March 4 (Reuters) - Most base metals fell on Monday on Chinese demand concerns following weak manufacturing data, although market participants hoped for more stimulus measures in an upcoming political meeting.

Three-month copper on the London Metal Exchange (LME) eased 0.2% to $8,486.50 per metric ton by 0552 GMT.

The most-traded April copper contract on the Shanghai Futures Exchange (SHFE) eased 0.1% to 68,900 yuan ($9,571.31) a ton.

Inventories of copper in SHFE warehouses continued to climb and were last reported at 214,487 tons, the highest since March last year.

"The pace of consumption recovery after the (New) Year is slightly lower than seasonal average," said analysts at brokerage firm Jinrui Futures in a note.

China's manufacturing activity in February shrank for a fifth straight month. The sector accounts for a large portion of metals demand.

However, the poor data raised pressure for more stimulus measures as the Chinese parliament prepares for a key annual meeting during March 5-11.

The Jinrui analysts added that spot purchases of copper might improve as the destocking is expected to start in March.

LME aluminium shed 0.7% to $2,2278 a ton, nickel declined 1% to $17,480, zinc eased 0.1% to $2,415, tin decreased 0.5% to $26,365, while lead rose 0.3% to $2,040.50.
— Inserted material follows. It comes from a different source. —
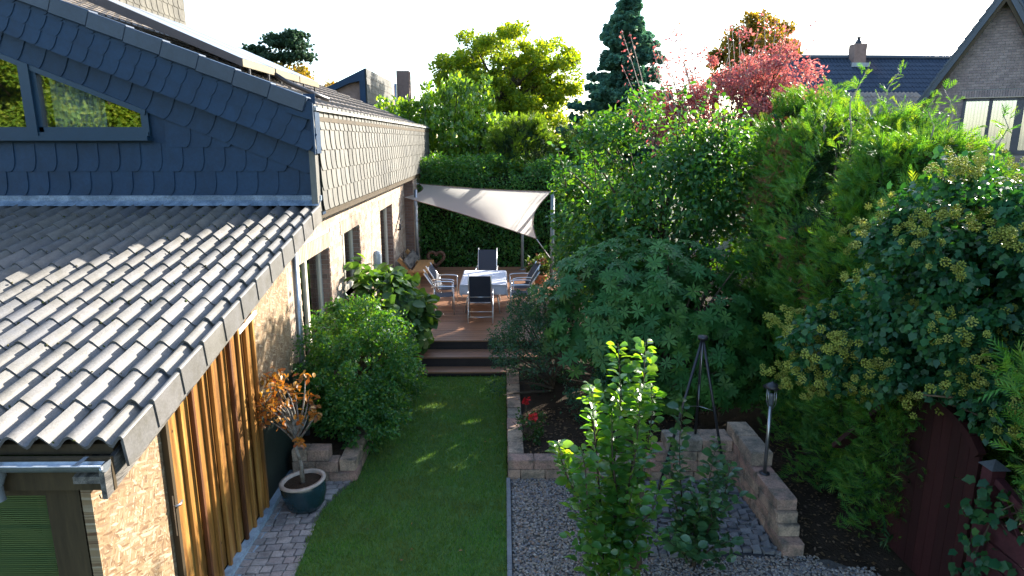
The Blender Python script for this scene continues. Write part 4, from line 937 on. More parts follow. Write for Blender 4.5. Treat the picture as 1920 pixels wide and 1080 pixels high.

SHFE nickel lost 1.3% to 135,920 yuan a ton, zinc eased 0.2% to 20,555 yuan, aluminium edged down 0.1% at 18,960 yuan, tin dipped 0.2% to 217,290 yuan, while lead rose 0.2% to 16,005 yuan.
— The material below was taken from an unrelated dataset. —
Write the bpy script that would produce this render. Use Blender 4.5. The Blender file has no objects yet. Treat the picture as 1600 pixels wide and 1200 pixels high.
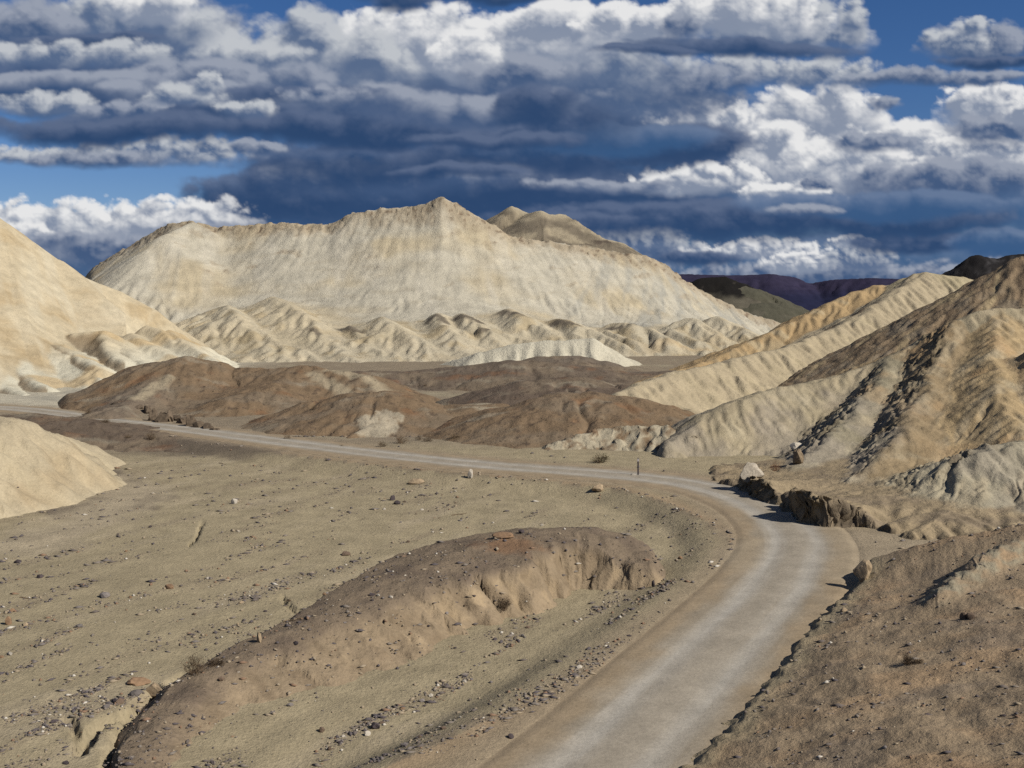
# Desert badlands with a gravel road under broken cumulus: everything is generated here, no files are read.
import bpy, math, random
import numpy as np
LOD=1
sc=bpy.context.scene
# ---------------------------------------------------------------- camera
cam=bpy.data.objects.new('camera',bpy.data.cameras.new('camera')); sc.collection.objects.link(cam); sc.camera=cam
cam.location=(0,0,16); cam.rotation_euler=(math.radians(90),0,0)
cam.data.sensor_width=36; cam.data.lens=36*1700/1600; cam.data.shift_y=-130/1600; cam.data.clip_start=.5; cam.data.clip_end=90000
# ---------------------------------------------------------------- light
SUN_AZ=math.radians(119); SUN_EL=math.radians(37)      # azimuth from +Y (view direction) towards +X
EV=.75
world=bpy.data.worlds.new('World'); sc.world=world; world.use_nodes=True
wt=world.node_tree; wt.nodes.clear()
sky_t=wt.nodes.new('ShaderNodeTexSky'); sky_t.sky_type='NISHITA'; sky_t.sun_disc=False; sky_t.sun_elevation=SUN_EL; sky_t.sun_rotation=SUN_AZ
sky_t.altitude=1500; sky_t.air_density=1.; sky_t.dust_density=.1; sky_t.ozone_density=3.
hs=wt.nodes.new('ShaderNodeHueSaturation'); hs.inputs['Saturation'].default_value=1.22; hs.inputs['Value'].default_value=.80
bg=wt.nodes.new('ShaderNodeBackground'); bg.inputs['Strength'].default_value=.05
wo=wt.nodes.new('ShaderNodeOutputWorld')
tn=wt.nodes.new('ShaderNodeMix'); tn.data_type='RGBA'; tn.blend_type='MULTIPLY'; tn.inputs[0].default_value=1.; tn.inputs[7].default_value=(.80,.82,1.,1)
wt.links.new(sky_t.outputs[0],hs.inputs['Color']); wt.links.new(hs.outputs[0],tn.inputs[6]); wt.links.new(tn.outputs[2],bg.inputs['Color']); wt.links.new(bg.outputs[0],wo.inputs['Surface'])
sun=bpy.data.objects.new('sun',bpy.data.lights.new('sun','SUN')); sc.collection.objects.link(sun)
sun.data.energy=4.6; sun.data.angle=math.radians(.5); sun.data.color=(1.,.95,.87)
from mathutils import Vector
SUN_DIR=Vector((math.sin(SUN_AZ)*math.cos(SUN_EL),math.cos(SUN_AZ)*math.cos(SUN_EL),math.sin(SUN_EL)))
sun.rotation_euler=SUN_DIR.to_track_quat('Z','Y').to_euler()
sc.view_settings.view_transform='Standard'; sc.view_settings.look='None'; sc.view_settings.exposure=EV; sc.view_settings.gamma=1; sc.view_settings.use_curve_mapping=False
sc.cycles.use_denoising=False; sc.cycles.max_bounces=5; sc.cycles.diffuse_bounces=3; sc.cycles.transparent_max_bounces=8
# ---------------------------------------------------------------- noise and clouds
F=np.float32
# ---------- noise -----------
def _hash(ix,iy,seed):
    h=(ix.astype(np.uint32)*np.uint32(374761393)+iy.astype(np.uint32)*np.uint32(668265263)+np.uint32((seed*362437+12345)&0xffffffff))
    h=(h^(h>>np.uint32(13)))*np.uint32(1274126177)
    return h^(h>>np.uint32(16))
_ang=np.arange(256)*(2*np.pi/256)
_GX=np.cos(_ang).astype(F); _GY=np.sin(_ang).astype(F)
def perlin(x,y,seed=0):
    x=np.asarray(x,F); y=np.asarray(y,F)
    fx=np.floor(x); fy=np.floor(y); ix=fx.astype(np.int32); iy=fy.astype(np.int32)
    dx=x-fx; dy=y-fy
    u=dx*dx*dx*(dx*(dx*6-15)+10); v=dy*dy*dy*(dy*(dy*6-15)+10)
    def g(ox,oy):
        h=_hash(ix+ox,iy+oy,seed)&np.uint32(255)
        return _GX[h]*(dx-ox)+_GY[h]*(dy-oy)
    a=g(0,0); b=g(1,0); c=g(0,1); d=g(1,1)
    a=a+(b-a)*u; c=c+(d-c)*u
    return (a+(c-a)*v)*F(1.5)
def fbm(x,y,oct=4,seed=0,gain=.5,lac=2.03,kind='n'):
    s=0; a=1.; t=0
    for i in range(oct):
        n=perlin(x,y,seed+i*17)
        if kind=='b': n=np.abs(n)*2-.55
        elif kind=='r': n=1-2*np.abs(n)
        s=s+n*F(a); t+=a; a*=gain; x=x*F(lac)+F(13.7); y=y*F(lac)+F(7.3)
    return s/F(t)
def sst(a,b,x):
    t=np.clip((x-a)/(b-a),0,1); return t*t*(3-2*t)
# --------- clouds ------------
def shift(A,dx,dy):
    h,w=A.shape
    yy=np.clip(np.arange(h)+dy,0,h-1); xx=np.clip(np.arange(w)+dx,0,w-1)
    return A[yy][:,xx]
# cx,cy(base line-ish),rx,ry_up,ry_down, kind, freq, seed
W=dict(lit=(.80,.80,.80),sh=(.23,.275,.37),soft=.42,amp=.66,k=1.6,rel=1.2)
G=dict(lit=(.52,.545,.58),sh=(.095,.145,.255),soft=.60,amp=.70,k=1.5,rel=1.15)
D=dict(lit=(.105,.145,.245),sh=(.026,.062,.150),soft=.85,amp=.66,k=1.5,rel=.8,g=1.45,ss=.8)
M=dict(lit=(.31,.345,.425),sh=(.055,.100,.205),soft=.62,amp=.66,k=1.6,rel=1.0)
H=dict(lit=(.135,.195,.32),sh=(.040,.100,.225),soft=.62,amp=.50,k=1.4,rel=.5,g=1.4,ss=.7)
CL=[
 # low veil near the horizon
 (1300,410,420,44,40,'H',1.2,101),(700,330,420,90,90,'H',.9,102),(1480,330,260,70,60,'H',.9,103),(1000,330,320,60,70,'H',1.0,104),
 (500,340,260,70,90,'H',1.0,105),(150,400,260,60,90,'H',1.1,106),
 (90,140,340,70,62,'D',.8,140),(400,150,330,80,80,'D',.8,141),(760,150,340,80,70,'D',.7,142),(1010,190,220,60,70,'M',1.0,143),(1390,265,300,60,80,'H',.9,144),(1180,250,160,70,70,'M',1.1,145),(420,300,160,40,50,'D',1.0,146),
 # far low clouds
 (1330,430,340,30,25,'M',1.9,1),(960,395,140,45,30,'M',1.9,41),
 (1185,392,110,22,14,'W',2.4,2),(1000,382,110,30,18,'G',2.2,3),(1245,412,66,26,18,'W',2.6,4),(1345,402,66,30,36,'G',2.4,5),
 (1095,402,80,14,14,'D',2.4,6),(1335,378,45,13,9,'W',2.8,7),
 (1430,382,120,20,16,'D',1.8,8),(1560,380,90,22,30,'H',1.8,108),
 (130,350,260,48,70,'W',1.3,9),(285,345,140,48,50,'W',1.4,10),(20,375,110,40,50,'W',1.5,44),
 (170,398,120,38,50,'M',1.4,11),(360,365,110,28,50,'M',1.4,12),(90,372,50,18,30,'M',1.8,109),
 # big dark mass behind the main mountain
 (640,300,330,60,90,'D',.8,13),(880,290,360,56,80,'D',.8,14),(1080,345,340,34,40,'D',1.0,15),(1330,352,330,36,30,'D',1.0,16),
 (620,275,230,40,46,'M',1.1,110),(560,262,220,50,38,'D',.8,111),
 (60,246,130,20,12,'G',1.8,18),(250,244,160,30,18,'G',1.6,19),(150,250,130,18,14,'M',1.8,112),
 # right white towers
 (1270,215,130,80,110,'W',1.0,20),(1100,192,90,40,50,'W',1.7,21),(1290,172,110,46,60,'W',1.1,22),(1440,228,140,50,60,'W',1.1,23),
 (1220,262,100,70,60,'W',1.1,113),(1340,268,140,60,50,'W',1.1,114),
 (1085,292,120,40,22,'W',1.6,24),(1240,318,90,36,22,'W',1.8,25),(1535,165,80,46,50,'W',1.5,26),(1530,250,90,46,50,'W',1.7,27),
 (1365,222,80,24,18,'M',2.0,28),(1275,288,34,18,11,'M',2.6,29),(1400,290,110,34,40,'M',1.4,30),(1500,290,150,50,50,'M',1.2,115),(1385,160,36,16,12,'M',2.2,31),
 (1380,325,240,30,26,'H',1.1,116),(1255,335,60,18,14,'M',1.6,45),
 (1555,205,80,40,34,'M',1.5,32),(1598,180,36,34,26,'W',1.7,46),
 # middle dark
 (860,240,300,50,40,'D',.9,33),(1080,232,110,46,36,'D',1.1,117),(960,215,180,26,30,'H',1.0,118),
 (700,180,420,50,60,'D',.7,34),(430,195,320,50,50,'D',.8,35),(180,205,230,26,34,'D',.9,119),(620,205,300,36,30,'D',.8,120),
 (1010,150,120,46,50,'G',1.4,36),(940,135,160,40,50,'M',1.1,121),(1240,118,180,36,24,'G',1.3,37),(1090,130,120,34,60,'M',1.2,47),(1470,122,170,18,14,'M',1.6,48),
 # upper white/grey banks: big heaps
 (150,70,260,110,60,'M',.75,170),(430,118,240,86,62,'G',.7,171),(690,100,230,80,70,'G',.75,172),(930,110,180,70,60,'G',.8,173),
 (640,62,150,60,60,'W',.85,38),(850,62,140,60,56,'W',.85,39),(560,100,110,60,50,'G',.9,122),(735,92,70,46,40,'W',1.0,124),(810,118,110,44,40,'M',.9,123),
 (640,160,300,30,34,'M',.7,125),
 (490,78,76,72,56,'G',.8,50),(385,92,110,40,50,'G',.85,51),(330,130,190,44,50,'M',.8,126),
 (220,40,160,66,50,'G',.8,52),(235,14,80,40,34,'W',1.0,53),(50,40,100,50,40,'M',.9,127),(130,60,150,10,14,'D',1.1,54),(50,84,100,26,22,'G',1.1,55),(180,84,90,26,22,'G',1.1,56),
 (90,126,200,26,36,'M',.7,57),(280,145,160,26,30,'M',.7,58),(470,150,150,20,24,'D',.9,128),
 (70,172,110,28,18,'G',1.1,59),(190,180,90,22,16,'M',1.3,129),(290,160,80,34,18,'G',1.2,60),(385,178,60,24,16,'G',1.4,61),(325,140,30,34,20,'G',1.4,62),
 (170,208,240,20,28,'D',.8,63),
 (505,158,80,30,18,'M',1.1,150),(400,236,60,16,12,'M',1.6,153),(830,165,70,36,30,'D',1.0,155),(780,212,160,16,20,'D',.9,156),(940,290,130,16,16,'M',1.2,157),(720,270,130,16,16,'D',1.0,158),(880,348,130,14,14,'D',1.1,159),
 # overhead dark shelf and right top cloud
 (700,-20,170,40,36,'D',1.0,64),(640,0,60,24,26,'D',1.2,65),(800,-10,120,20,18,'D',1.2,131),
 (1200,60,170,85,40,'G',1.0,66),(1160,30,150,60,40,'W',1.0,67),(985,55,96,56,34,'W',1.2,68),(1150,78,210,16,18,'D',1.1,69),(1010,85,110,9,9,'D',1.3,70),(1330,30,30,40,40,'G',1.6,132),(1060,50,40,50,30,'M',1.4,133),
 (1540,80,115,50,30,'M',1.2,71),(1500,70,70,34,20,'G',1.5,72),(1560,96,110,12,12,'D',1.4,134),(1520,40,34,22,14,'G',1.8,135),
]
KIND=dict(W=W,G=G,D=D,M=M,H=H)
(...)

Base metals prices were also supported by a softer dollar, which makes greenback-priced metals cheaper to holders of other currencies.

The dollar was pressured by lower Treasury yields, as traders waited for fresh clues on the timing of the U.S. Federal Reserve's interest rate cuts, with weak U.S. factory data last week raising prospects for policy easing.